Istituto comprensivo paritario cattolico

Dalle lettere ai Corinzi spunti per la famiglia: la pazienza

Avevo aperto questa rubrica della Newsletter della Scuola commentando il capitolo 7° del documento di papa Francesco Amoris laetitia sul tema dell’educazione dei figli.

A questo punto ritengo di fare un salto al capitolo 4° che parla dell’amore nel matrimonio. So benissimo che molte coppie di genitori dei nostri bimbi e dei nostri ragazzi non sono sposate o lo sono solo civilmente.

Non mi permetto di formulare alcun giudizio, ma siccome sento affetto per loro e per la loro missione di genitori, penso di potere offrire qualche spunto di riflessione commentando alcuni passaggi nei quali il papa traduce la riflessione di San Paolo sull’amore contenuta nell’inno alla carità presente nella prima lettera ai Corinzi al capitolo 13 (4 – 7) che recita così:

« La carità è paziente, benevola è la carità; non è invidiosa, non si vanta, non si gonfia d’orgoglio, non manca di rispetto, non cerca il proprio interesse, non si adira, non tiene conto del male ricevuto, non gode dell’ingiustizia ma si rallegra della verità. Tutto scusa, tutto crede, tutto spera, tutto sopporta ».

L’abbiamo ascoltata chissà quante volte, ma non so se abbiamo provato ad applicarla all’esistenza concreta di ogni famiglia, della tua famiglia.

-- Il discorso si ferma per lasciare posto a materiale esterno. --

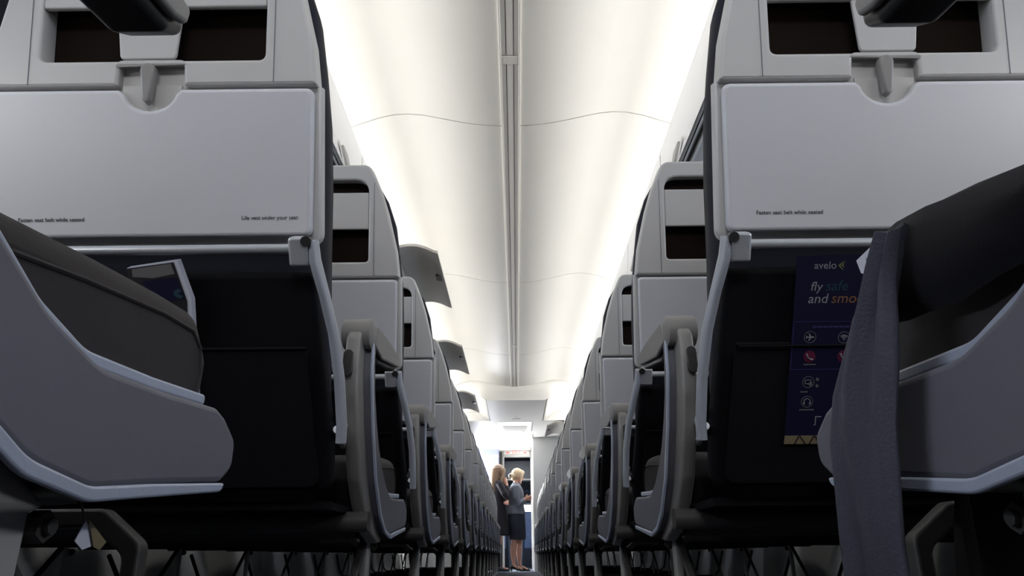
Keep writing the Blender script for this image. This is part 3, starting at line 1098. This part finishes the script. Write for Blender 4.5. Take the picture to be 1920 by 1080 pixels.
# --- white card peeping out beside the jacket
e3 = empty('paper_card', (.262, .462, .45), 'small white printed card poking out beside the black jacket', 'card')
sh = (.262, .462, .45)
fr = frame((.2635, 0, 0), (0, 1, 0), (0, 0, 1))
b = B(); b.prism([(.487, .4635), (.442, .4655), (.436, .452), (.468, .4425), (.484, .4515)], .0008, frame((.2625, 0, 0), (0, 1, 0), (0, 0, 1)) @ Matrix.Translation((0, 0, -.0004)), 0)
b.obj('card_sheet', M['paper'], e3, shift=sh)
for (ya_, za_, yb2, zb2) in ((.473, .4585, .452, .4620), (.470, .4535, .450, .4570), (.466, .4485, .452, .4510)):
    b = B(); b.prism([(ya_, za_), (yb2, zb2), (yb2, zb2 - .0012), (ya_, za_ - .0012)], .0004, frame((.2618, 0, 0), (0, 1, 0), (0, 0, 1)))
    b.obj('printed_line', M['greyp'], e3, shift=sh)

# --- jacket draped over the near right seat
def noise2(a, b_):
    return math.sin(a * 3.1 + b_ * 1.7) * .5 + math.sin(a * 7.3 - b_ * 4.1 + 1.3) * .3 + math.sin(a * 13.7 + b_ * 9.1 + .4) * .2


j = empty('jacket', (.33, .40, .452), 'black jacket with hanging grey sleeve draped over the near right seat', 'jacket')
sh = (.33, .40, .452)
# body: cloth folded over the cushion edge; rows run from the hanging hem up and over the cushion
b = B()
edge = [(.10, .405, .440), (.18, .400, .441), (.26, .398, .443), (.315, .399, .447), (.355, .402, .455), (.393, .400, .467), (.425, .404, .472), (.450, .407, .472), (.466, .410, .466)]
top, bot = [], []
rows = 12
secs_o, secs_i = [], []
for iy, (y, zlo, zhi) in enumerate(edge):
    o_, i_ = [], []
    prof = [(.262, zlo), (.258, zlo + .02), (.257, (zlo + zhi) / 2), (.259, zhi - .018), (.264, zhi - .006), (.275, zhi), (.31, zhi + .012), (.37, zhi + .022), (.45, zhi + .02), (.52, zhi + .012), (.56, .464)]
    for ip, (x, z) in enumerate(prof):
        d = .006 * noise2(iy * .8, ip * .6)
        o_.append(Vector((x - abs(d) * .6, y + d, z + d * (1 if ip > 4 else .3))))
        i_.append(Vector((x + .006, y + d, z - .006 + d * (1 if ip > 4 else .3))))
    secs_o.append(o_ + i_[::-1])
b.loft(secs_o)
jb = b.obj('jacket_body', M['jacket'], j, shift=sh, ang=60)
# hanging sleeve / lining flap: flattened tube with folds
b = B()
cp = [(.4130, .452, .010, .250), (.424, .435, .016, .247), (.437, .415, .021, .245), (.452, .392, .033, .243), (.470, .365, .045, .241), (.486, .330, .047, .240), (.493, .290, .045, .240), (.503, .250, .042, .241),
      (.510, .200, .041, .243), (.515, .15, .041, .246), (.520, .095, .040, .248)]
secs_ = []
for q, (yc, z, hw, x) in enumerate(cp):
    ring = []
    N_ = 28
    for a_ in range(N_):
        t = 2 * PI * a_ / N_
        fold = .0022 * math.sin(5 * t + q * .5) + .0015 * math.sin(3 * t - q * .8)
        ring.append(Vector((x - math.sin(t) * (.0085 + fold) - (.003 * math.sin(yc * 0 + math.cos(t) * 7 + q * .3)), yc + math.cos(t) * hw, z + .004 * math.sin(t * 2 + q))))
    secs_.append(ring)
b.loft(secs_)
b.obj('sleeve', M['lining'], j, shift=sh, ang=70)
# folds hanging below the side panel
b = B()
secs_ = []
for q, z in enumerate([.292, .27, .24, .20, .15, .10, .05, .012]):
    row_o, row_i = [], []
    for a_ in range(25):
        t = a_ / 24
        y = .30 - q * .004 + t * (.235 + q * .010)
        x = .325 + .012 * math.sin(t * 21 + q * .15) + .005 * math.sin(t * 47 + q * .3) - .01 * t
        row_o.append(Vector((x, y, z))); row_i.append(Vector((x + .004, y, z)))
    secs_.append(row_o + row_i[::-1])
b.loft(secs_)
tag(b.obj('hanging_cloth', M['olive'], shift=(.325, .40, .0)), 'dark olive cloth hanging in folds under the near right seat', 'cloth').location = (.325, .40, 0)

# --- paper tag under the near left seat
e4 = empty('paper_tag', (-.31, .50, .262), 'small white folded paper tag hanging under the near left seat', 'tag')
sh = (-.31, .50, .262)
b = B(); b.prism([(.495, .2745), (.521, .2610), (.510, .2585), (.498, .2555), (.4875, .2610)], .0006, frame((-.31, 0, 0), (0, 1, 0), (0, 0, 1)))
b.obj('tag_sheet', M['paper'], e4, shift=sh)
b = B(); b.prism([(.4955, .2755), (.5225, .2610), (.516, .2555), (.508, .2575)], .0006, frame((-.3135, 0, 0), (0, 1, .0), (0.02, 0, 1)))
b.obj('tag_fold', M['tan'], e4, shift=sh)
b = B(); b.tube([(-.31, .495, .274), (-.312, .492, .283), (-.315, .49, .292)], .0008, seg=6)
b.obj('tag_string', M['greyp'], e4, shift=sh)

# ================================================================== FLIGHT DECK BEYOND THE DOORWAY
e = empty('flight_deck', (0, 14.1, 0), 'dark flight deck with panels and bright windscreen beyond the open doorway', 'cockpit')
sh = (0, 14.1, 0)
def part(name, mt, *boxes, bev=.004):
    b = B()
    for x0, x1, y0, y1, z0, z1 in boxes:
        b.box(x0, x1, y0, y1, z0, z1, bev)
    return b.obj(name, M[mt], e, shift=sh)
part('overhead_panel', 'greyd', (-.60, .60, 13.45, 14.6, 1.62, 1.95))
part('panel_shelf', 'bulk', (-.55, .60, 13.44, 13.50, 1.585, 1.615))
part('equipment_rack', 'cock', (-.60, .05, 14.35, 14.5, .95, 1.58))
part('equipment_rack', 'cock', (.08, .60, 14.35, 14.5, 1.22, 1.58))
for x_, z_ in ((.10, 1.50), (.20, 1.46), (.12, 1.36), (.25, 1.38), (.18, 1.29), (-.10, 1.42), (-.2, 1.3)):
    b = B(); b.box(x_ - .035, x_ + .035, 14.33, 14.35, z_ - .02, z_ + .02, .004)
    b.obj('instrument_display', M['cockb'], e, shift=sh)
part('centre_pedestal', 'cock', (-.16, .10, 13.5, 14.4, 0, .62))
part('blue_seat', 'cockb', (-.52, -.20, 13.55, 13.70, .35, 1.10), (-.52, -.20, 13.70, 14.1, .35, .48), bev=.03)
part('blue_seat', 'cockb', (.12, .48, 13.62, 13.77, .35, 1.02), (.12, .48, 13.77, 14.1, .35, .48), bev=.03)
part('windscreen_frame', 'bulk', (-.65, .70, 14.9, 14.96, 1.12, 1.17), (-.65, .70, 14.9, 14.96, .80, .85), (-.02, .03, 14.9, 14.96, .85, 1.12))
b = B(); b.box(.06, .60, 14.45, 14.47, .86, 1.20, .01)
b.obj('windscreen_pane', M['glare'], e, shift=sh)
b = B(); b.box(-.60, -.10, 14.45, 14.47, .95, 1.18, .01)
b.obj('windscreen_pane', M['glare'], e, shift=sh)
b = B(); b.box(-1.7, 1.7, 15.2, 15.26, 0, 2.27)
struct(b.obj('wall_front', M['cock']), 'dark nose wall beyond the flight deck', 'wall')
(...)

Cercherò di farlo da ora in avanti iniziando con la prima caratteristica di cui parla Paolo: la pazienza. Si tratta di una virtù tanto difficile quanto necessaria. Una virtù che non ci diamo da noi stessi, ma abbiamo bisogno di invocare dall’alto. La pazienza è uno degli attributi di Dio “lento all’ira” (Es 34,6) che dà spazio e tempo al pentimento dell’uomo. Una pazienza che non è faciloneria, ma capacità di accettare le imperfezioni delle persone e i loro tempi che non sono sempre uguali ai nostri. Ascoltiamo il papa:

«Questa pazienza si rafforza quando riconosco che anche l’altro possiede il diritto a vivere su questa terra insieme a me, così com’è … L’amore comporta sempre un senso di profonda compassione, che porta ad accettare l’altro come parte di questo mondo, anche quando agisce in un modo diverso da quello che io avrei desiderato». (n. 92)


Prima lettera ai Corinzi – Capitolo 13

[1] Se anche parlassi le lingue degli uomini e degli angeli, ma non avessi la carità, sono come un bronzo che risuona o un cembalo che tintinna.

[2] E se avessi il dono della profezia e conoscessi tutti i misteri e tutta la scienza, e possedessi la pienezza della fede così da trasportare le montagne, ma non avessi la carità, non sono nulla.

[3] E se anche distribuissi tutte le mie sostanze e dessi il mio corpo per esser bruciato, ma non avessi la carità, niente mi giova.

[4] La carità è paziente, è benigna la carità; non è invidiosa la carità, non si vanta, non si gonfia,

[5] non manca di rispetto, non cerca il suo interesse, non si adira, non tiene conto del male ricevuto,

[6] non gode dell’ingiustizia, ma si compiace della verità.

[7] Tutto copre, tutto crede, tutto spera, tutto sopporta.

[8] La carità non avrà mai fine. Le profezie scompariranno; il dono delle lingue cesserà e la scienza svanirà.

[9] La nostra conoscenza è imperfetta e imperfetta la nostra profezia.

[10] Ma quando verrà ciò che è perfetto, quello che è imperfetto scomparirà.

[11] Quand’ero bambino, parlavo da bambino, pensavo da bambino, ragionavo da bambino. Ma, divenuto uomo, ciò che era da bambino l’ho abbandonato.

[12] Ora vediamo come in uno specchio, in maniera confusa; ma allora vedremo a faccia a faccia. Ora conosco in modo imperfetto, ma allora conoscerò perfettamente, come anch’io sono conosciuto.

[13] Queste dunque le tre cose che rimangono: la fede, la speranza e la carità; ma di tutte più grande è la carità!